• [Required work]:
Will you quote precisely the lines that run from the top of the material below to the line containing "C = bpy.context.scene.collection", both ends included?

• [Provided material]:

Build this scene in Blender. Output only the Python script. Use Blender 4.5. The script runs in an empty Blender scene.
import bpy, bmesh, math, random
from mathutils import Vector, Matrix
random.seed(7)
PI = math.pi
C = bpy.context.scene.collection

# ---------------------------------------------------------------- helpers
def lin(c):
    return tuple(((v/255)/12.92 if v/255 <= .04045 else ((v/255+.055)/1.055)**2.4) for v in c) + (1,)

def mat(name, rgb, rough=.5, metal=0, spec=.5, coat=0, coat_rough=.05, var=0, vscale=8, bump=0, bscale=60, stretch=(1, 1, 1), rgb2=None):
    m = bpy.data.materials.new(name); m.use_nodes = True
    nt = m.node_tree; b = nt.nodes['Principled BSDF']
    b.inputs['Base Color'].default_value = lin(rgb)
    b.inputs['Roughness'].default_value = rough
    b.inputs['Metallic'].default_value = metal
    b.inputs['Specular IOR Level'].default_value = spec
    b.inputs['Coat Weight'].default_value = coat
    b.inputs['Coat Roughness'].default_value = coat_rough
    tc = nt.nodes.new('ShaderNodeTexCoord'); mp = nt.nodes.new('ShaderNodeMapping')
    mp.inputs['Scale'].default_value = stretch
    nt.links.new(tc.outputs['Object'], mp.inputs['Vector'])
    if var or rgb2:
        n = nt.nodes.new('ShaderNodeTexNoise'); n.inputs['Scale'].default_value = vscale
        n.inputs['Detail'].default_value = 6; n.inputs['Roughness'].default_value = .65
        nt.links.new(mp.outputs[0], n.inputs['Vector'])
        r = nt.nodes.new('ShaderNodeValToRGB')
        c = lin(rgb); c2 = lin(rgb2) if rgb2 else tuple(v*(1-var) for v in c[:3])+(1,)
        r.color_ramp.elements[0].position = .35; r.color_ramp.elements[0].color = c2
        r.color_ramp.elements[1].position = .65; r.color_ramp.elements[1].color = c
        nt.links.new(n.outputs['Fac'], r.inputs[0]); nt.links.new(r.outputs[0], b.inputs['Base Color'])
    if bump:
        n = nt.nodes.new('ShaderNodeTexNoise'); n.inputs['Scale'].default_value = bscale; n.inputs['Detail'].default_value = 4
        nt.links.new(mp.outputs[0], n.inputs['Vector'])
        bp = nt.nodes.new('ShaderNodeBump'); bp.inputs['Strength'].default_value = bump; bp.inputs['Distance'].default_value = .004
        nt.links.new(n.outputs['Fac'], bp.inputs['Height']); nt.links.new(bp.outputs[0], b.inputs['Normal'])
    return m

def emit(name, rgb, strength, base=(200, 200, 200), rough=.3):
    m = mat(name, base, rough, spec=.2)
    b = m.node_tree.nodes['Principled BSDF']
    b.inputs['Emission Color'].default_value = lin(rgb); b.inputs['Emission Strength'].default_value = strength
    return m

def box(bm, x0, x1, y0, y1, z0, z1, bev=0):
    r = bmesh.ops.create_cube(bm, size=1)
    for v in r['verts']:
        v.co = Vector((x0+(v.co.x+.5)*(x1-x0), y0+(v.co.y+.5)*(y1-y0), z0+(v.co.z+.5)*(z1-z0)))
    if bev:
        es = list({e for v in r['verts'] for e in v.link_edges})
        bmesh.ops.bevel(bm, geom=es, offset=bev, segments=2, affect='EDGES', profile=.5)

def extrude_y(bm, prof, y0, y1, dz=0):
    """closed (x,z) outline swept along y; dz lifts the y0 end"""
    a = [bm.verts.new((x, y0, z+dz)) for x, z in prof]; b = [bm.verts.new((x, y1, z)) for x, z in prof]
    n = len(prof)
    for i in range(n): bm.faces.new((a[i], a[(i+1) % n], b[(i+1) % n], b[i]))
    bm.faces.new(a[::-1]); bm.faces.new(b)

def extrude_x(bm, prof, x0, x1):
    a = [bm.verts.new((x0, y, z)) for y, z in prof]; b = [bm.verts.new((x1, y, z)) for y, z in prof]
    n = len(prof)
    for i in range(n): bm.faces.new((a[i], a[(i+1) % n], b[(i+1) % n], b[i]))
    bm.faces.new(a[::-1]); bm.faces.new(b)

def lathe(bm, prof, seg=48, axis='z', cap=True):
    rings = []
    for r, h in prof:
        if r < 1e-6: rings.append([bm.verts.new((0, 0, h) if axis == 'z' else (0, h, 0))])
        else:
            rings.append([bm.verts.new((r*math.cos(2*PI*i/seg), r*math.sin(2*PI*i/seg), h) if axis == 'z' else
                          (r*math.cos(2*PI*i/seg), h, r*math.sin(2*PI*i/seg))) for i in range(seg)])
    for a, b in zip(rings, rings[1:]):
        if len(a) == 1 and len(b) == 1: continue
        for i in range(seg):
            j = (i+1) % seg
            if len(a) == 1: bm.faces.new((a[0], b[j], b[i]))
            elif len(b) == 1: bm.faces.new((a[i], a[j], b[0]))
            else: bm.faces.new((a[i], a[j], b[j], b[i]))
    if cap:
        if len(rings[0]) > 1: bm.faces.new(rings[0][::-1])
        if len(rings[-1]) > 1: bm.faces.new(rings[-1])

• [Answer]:
Build this scene in Blender. Output only the Python script. Use Blender 4.5. The script runs in an empty Blender scene.
import bpy, bmesh, math, random
from mathutils import Vector, Matrix
random.seed(7)
PI = math.pi
C = bpy.context.scene.collection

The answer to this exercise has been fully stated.